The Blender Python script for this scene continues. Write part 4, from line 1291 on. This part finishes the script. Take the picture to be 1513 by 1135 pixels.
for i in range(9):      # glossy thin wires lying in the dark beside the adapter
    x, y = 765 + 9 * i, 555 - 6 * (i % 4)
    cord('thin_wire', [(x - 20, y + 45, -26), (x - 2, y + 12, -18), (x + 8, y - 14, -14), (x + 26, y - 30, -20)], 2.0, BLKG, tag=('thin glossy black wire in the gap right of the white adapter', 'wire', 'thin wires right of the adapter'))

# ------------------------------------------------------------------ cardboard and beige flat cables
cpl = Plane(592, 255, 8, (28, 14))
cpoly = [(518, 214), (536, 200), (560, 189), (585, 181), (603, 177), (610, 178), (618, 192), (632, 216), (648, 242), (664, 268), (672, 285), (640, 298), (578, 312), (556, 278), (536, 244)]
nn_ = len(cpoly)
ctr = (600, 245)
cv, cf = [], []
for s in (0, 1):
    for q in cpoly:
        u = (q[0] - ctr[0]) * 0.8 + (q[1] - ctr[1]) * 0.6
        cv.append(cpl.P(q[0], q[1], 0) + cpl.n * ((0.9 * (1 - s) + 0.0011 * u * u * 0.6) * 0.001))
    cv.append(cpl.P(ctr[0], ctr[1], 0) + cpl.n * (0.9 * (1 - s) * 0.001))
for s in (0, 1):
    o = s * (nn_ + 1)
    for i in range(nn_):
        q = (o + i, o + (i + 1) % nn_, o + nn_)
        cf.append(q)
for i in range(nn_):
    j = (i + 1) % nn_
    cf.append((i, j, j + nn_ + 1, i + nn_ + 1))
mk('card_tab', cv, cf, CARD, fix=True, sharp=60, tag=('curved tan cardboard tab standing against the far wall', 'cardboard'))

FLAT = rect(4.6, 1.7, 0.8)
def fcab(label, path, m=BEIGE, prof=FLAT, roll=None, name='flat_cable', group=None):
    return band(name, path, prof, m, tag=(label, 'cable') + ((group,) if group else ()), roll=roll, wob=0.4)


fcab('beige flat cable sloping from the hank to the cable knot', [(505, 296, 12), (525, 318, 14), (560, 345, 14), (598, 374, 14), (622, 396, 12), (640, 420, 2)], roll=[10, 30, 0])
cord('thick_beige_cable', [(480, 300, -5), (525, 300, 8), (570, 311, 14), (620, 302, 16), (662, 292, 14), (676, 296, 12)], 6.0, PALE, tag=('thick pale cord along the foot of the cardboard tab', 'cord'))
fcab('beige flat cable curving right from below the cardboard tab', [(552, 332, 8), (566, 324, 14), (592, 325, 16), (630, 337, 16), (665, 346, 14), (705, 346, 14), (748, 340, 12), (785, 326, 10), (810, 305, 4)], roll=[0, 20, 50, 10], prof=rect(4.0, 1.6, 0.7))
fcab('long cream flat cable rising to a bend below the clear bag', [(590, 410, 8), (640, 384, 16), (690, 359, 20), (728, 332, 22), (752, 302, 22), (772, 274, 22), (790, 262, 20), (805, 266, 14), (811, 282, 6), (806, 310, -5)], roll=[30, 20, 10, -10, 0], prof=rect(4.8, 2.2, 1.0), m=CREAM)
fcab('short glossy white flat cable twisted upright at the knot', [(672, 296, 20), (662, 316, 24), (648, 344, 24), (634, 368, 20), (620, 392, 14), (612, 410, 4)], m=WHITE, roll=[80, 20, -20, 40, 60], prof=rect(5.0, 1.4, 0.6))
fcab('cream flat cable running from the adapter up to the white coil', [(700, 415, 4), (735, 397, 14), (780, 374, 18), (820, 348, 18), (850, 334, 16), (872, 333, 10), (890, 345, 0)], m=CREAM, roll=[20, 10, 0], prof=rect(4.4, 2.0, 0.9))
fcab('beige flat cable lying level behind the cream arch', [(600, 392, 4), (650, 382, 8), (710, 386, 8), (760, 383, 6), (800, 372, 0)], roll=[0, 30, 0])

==

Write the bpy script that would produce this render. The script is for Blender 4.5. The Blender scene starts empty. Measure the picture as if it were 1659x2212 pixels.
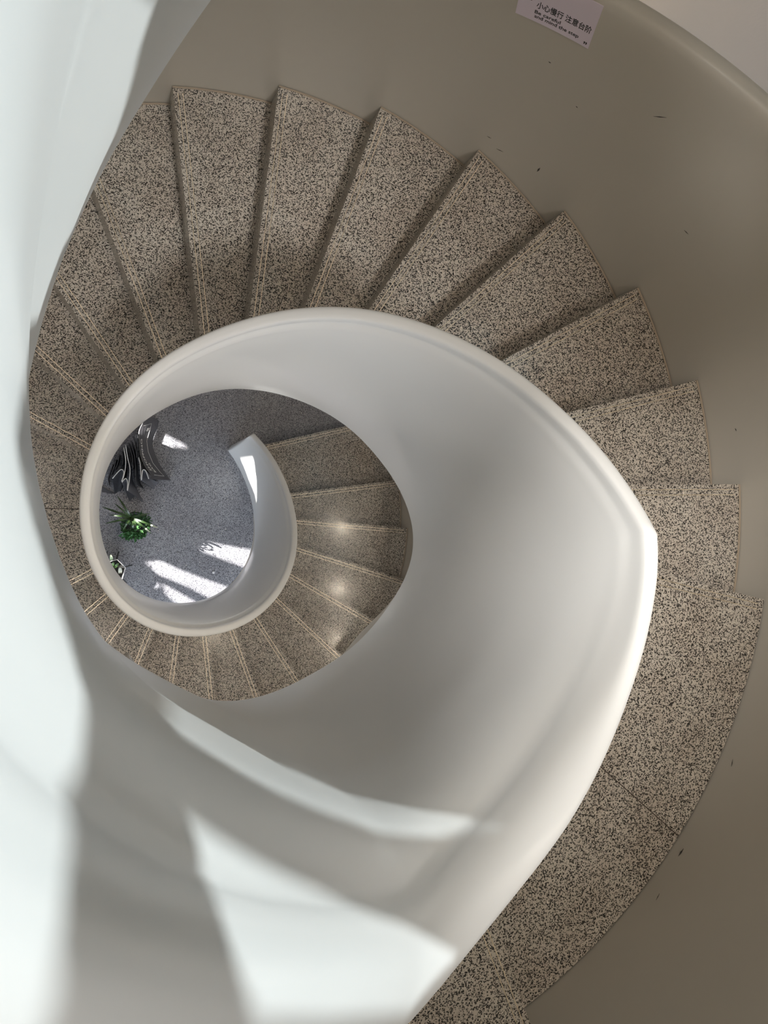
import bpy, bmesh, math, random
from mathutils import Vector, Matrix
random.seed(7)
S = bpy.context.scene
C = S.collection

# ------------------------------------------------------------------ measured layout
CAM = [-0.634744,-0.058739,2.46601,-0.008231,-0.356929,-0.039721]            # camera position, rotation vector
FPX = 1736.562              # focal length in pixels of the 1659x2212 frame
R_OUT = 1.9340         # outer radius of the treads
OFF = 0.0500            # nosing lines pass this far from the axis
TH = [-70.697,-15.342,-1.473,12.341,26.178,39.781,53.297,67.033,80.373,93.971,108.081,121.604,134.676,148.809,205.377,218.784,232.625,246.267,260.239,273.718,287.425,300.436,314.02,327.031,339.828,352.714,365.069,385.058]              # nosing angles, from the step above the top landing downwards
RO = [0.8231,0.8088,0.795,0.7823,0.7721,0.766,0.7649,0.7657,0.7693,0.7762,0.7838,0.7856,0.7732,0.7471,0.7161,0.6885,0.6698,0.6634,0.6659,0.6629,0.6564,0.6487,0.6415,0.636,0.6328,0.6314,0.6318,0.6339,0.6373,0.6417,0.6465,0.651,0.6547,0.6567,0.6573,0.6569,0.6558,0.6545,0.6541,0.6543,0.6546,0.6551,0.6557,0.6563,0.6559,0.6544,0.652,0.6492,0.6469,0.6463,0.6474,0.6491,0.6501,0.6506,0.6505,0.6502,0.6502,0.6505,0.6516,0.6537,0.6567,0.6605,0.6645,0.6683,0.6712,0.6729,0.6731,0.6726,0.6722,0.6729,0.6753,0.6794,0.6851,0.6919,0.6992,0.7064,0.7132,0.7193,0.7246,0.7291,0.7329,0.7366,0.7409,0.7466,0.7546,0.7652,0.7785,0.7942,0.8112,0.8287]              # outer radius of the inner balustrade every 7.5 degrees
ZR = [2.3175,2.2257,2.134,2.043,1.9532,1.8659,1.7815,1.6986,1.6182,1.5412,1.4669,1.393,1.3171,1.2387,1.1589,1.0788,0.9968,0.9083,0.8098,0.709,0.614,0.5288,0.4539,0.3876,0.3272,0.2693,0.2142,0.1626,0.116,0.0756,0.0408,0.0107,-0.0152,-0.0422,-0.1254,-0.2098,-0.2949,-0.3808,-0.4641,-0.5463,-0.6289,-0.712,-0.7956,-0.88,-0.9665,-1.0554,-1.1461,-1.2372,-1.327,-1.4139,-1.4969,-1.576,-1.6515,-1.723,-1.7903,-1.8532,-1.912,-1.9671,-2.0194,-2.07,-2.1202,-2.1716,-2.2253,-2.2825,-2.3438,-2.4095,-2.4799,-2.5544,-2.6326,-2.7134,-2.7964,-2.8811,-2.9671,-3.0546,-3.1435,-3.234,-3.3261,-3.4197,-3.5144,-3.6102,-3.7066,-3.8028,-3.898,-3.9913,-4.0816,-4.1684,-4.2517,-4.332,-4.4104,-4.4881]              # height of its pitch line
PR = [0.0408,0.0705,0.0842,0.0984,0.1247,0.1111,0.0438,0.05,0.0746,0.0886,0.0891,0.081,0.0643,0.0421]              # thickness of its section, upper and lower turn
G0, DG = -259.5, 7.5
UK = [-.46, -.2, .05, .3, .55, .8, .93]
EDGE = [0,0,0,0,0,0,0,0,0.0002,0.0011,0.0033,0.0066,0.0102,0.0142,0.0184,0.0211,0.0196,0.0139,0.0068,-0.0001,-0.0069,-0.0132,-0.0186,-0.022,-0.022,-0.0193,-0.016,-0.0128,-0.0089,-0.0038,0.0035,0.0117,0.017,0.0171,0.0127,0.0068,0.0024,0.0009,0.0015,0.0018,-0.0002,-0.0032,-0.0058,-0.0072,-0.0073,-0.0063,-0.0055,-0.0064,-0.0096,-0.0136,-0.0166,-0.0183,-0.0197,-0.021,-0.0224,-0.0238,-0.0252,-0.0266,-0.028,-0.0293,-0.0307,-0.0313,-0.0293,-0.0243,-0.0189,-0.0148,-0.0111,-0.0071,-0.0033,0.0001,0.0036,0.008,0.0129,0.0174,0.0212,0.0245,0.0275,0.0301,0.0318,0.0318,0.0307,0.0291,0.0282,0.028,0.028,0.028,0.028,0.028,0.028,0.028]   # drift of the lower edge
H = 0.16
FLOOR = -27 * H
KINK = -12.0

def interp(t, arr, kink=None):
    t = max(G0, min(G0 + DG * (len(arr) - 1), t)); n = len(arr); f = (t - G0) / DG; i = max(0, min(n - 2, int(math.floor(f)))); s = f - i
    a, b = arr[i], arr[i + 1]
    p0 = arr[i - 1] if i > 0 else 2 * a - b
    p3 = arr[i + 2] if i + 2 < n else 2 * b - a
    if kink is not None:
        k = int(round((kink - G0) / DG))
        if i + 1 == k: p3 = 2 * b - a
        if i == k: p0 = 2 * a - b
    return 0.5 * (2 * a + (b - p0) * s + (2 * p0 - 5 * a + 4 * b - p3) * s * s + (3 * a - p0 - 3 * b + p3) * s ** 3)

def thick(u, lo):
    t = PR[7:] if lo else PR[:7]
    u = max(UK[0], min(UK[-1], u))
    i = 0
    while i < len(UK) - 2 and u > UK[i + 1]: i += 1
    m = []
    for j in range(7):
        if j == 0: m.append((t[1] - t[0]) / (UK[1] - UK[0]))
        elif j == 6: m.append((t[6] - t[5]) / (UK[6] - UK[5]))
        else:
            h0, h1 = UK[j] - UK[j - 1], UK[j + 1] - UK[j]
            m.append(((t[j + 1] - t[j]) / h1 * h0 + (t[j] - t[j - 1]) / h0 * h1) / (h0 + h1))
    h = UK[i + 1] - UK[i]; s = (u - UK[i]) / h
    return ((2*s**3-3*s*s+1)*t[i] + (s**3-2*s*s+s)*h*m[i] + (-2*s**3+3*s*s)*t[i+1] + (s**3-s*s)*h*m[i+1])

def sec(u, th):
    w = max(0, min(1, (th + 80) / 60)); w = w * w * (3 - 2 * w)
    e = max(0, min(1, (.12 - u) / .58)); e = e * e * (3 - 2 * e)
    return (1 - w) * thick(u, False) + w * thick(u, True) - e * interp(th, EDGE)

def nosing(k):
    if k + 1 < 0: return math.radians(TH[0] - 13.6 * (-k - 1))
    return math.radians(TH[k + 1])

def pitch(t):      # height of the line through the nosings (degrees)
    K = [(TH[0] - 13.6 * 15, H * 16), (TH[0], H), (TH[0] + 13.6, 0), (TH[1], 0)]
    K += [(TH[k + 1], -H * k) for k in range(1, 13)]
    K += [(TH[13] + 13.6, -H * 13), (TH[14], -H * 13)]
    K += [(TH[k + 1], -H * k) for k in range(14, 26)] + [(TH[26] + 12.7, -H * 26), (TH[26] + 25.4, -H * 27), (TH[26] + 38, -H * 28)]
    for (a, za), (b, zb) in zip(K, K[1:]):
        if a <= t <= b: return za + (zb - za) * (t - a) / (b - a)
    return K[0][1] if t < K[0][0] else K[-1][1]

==

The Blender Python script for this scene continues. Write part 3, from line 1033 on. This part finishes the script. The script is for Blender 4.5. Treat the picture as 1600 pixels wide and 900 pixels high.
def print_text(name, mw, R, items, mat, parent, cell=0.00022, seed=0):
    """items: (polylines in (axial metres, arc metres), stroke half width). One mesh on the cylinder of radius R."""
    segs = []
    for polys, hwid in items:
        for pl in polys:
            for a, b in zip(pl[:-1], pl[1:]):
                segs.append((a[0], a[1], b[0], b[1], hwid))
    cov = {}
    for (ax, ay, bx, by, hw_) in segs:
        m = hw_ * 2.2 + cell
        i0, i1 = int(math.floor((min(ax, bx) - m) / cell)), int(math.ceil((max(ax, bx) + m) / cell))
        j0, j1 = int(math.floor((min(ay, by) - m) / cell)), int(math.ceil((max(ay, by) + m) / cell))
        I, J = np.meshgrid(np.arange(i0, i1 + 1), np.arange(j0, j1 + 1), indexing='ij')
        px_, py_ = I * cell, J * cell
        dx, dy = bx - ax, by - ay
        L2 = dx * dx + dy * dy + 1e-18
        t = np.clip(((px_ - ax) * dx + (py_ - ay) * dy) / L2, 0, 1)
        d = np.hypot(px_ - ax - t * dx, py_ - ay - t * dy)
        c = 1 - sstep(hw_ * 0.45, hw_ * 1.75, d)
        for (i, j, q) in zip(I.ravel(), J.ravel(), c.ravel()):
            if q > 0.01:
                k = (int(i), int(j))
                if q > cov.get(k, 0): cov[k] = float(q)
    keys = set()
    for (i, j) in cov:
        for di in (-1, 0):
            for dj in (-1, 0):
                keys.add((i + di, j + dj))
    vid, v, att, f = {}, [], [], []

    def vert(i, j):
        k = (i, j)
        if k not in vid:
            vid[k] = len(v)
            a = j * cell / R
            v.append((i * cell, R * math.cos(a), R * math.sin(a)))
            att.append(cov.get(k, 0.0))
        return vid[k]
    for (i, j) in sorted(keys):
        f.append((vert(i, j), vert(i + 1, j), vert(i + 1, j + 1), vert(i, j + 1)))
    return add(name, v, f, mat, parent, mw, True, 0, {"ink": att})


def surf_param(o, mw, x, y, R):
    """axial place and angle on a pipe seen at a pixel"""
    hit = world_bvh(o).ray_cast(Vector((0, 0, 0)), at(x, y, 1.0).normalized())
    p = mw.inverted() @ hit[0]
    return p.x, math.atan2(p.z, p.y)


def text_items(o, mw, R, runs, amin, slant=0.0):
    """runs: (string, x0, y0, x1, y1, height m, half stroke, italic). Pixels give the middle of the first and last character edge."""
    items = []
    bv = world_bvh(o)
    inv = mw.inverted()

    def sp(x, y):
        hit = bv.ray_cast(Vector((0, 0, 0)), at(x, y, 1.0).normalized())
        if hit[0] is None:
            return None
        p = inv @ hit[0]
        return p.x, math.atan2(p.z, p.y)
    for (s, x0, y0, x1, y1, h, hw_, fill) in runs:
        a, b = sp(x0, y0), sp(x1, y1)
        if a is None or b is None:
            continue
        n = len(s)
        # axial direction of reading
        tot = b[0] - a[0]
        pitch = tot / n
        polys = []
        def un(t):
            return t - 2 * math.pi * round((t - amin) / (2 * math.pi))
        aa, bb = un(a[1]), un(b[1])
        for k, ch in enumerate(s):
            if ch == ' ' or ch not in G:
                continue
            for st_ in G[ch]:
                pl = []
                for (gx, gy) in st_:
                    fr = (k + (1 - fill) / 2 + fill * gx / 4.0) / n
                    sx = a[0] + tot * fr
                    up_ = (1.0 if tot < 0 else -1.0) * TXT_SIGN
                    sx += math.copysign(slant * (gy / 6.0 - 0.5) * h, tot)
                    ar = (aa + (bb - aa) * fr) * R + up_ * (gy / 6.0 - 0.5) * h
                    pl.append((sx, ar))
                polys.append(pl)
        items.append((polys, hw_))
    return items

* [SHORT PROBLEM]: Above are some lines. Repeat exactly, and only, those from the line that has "by 1135 pixels." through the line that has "return band(name, path, prof, m, tag=(label, 'cable')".

* [TASK OUTPUT]:
The Blender Python script for this scene continues. Write part 4, from line 1291 on. This part finishes the script. Take the picture to be 1513 by 1135 pixels.
for i in range(9):      # glossy thin wires lying in the dark beside the adapter
    x, y = 765 + 9 * i, 555 - 6 * (i % 4)
    cord('thin_wire', [(x - 20, y + 45, -26), (x - 2, y + 12, -18), (x + 8, y - 14, -14), (x + 26, y - 30, -20)], 2.0, BLKG, tag=('thin glossy black wire in the gap right of the white adapter', 'wire', 'thin wires right of the adapter'))

# ------------------------------------------------------------------ cardboard and beige flat cables
cpl = Plane(592, 255, 8, (28, 14))
cpoly = [(518, 214), (536, 200), (560, 189), (585, 181), (603, 177), (610, 178), (618, 192), (632, 216), (648, 242), (664, 268), (672, 285), (640, 298), (578, 312), (556, 278), (536, 244)]
nn_ = len(cpoly)
ctr = (600, 245)
cv, cf = [], []
for s in (0, 1):
    for q in cpoly:
        u = (q[0] - ctr[0]) * 0.8 + (q[1] - ctr[1]) * 0.6
        cv.append(cpl.P(q[0], q[1], 0) + cpl.n * ((0.9 * (1 - s) + 0.0011 * u * u * 0.6) * 0.001))
    cv.append(cpl.P(ctr[0], ctr[1], 0) + cpl.n * (0.9 * (1 - s) * 0.001))
for s in (0, 1):
    o = s * (nn_ + 1)
    for i in range(nn_):
        q = (o + i, o + (i + 1) % nn_, o + nn_)
        cf.append(q)
for i in range(nn_):
    j = (i + 1) % nn_
    cf.append((i, j, j + nn_ + 1, i + nn_ + 1))
mk('card_tab', cv, cf, CARD, fix=True, sharp=60, tag=('curved tan cardboard tab standing against the far wall', 'cardboard'))

FLAT = rect(4.6, 1.7, 0.8)
def fcab(label, path, m=BEIGE, prof=FLAT, roll=None, name='flat_cable', group=None):
    return band(name, path, prof, m, tag=(label, 'cable') + ((group,) if group else ()), roll=roll, wob=0.4)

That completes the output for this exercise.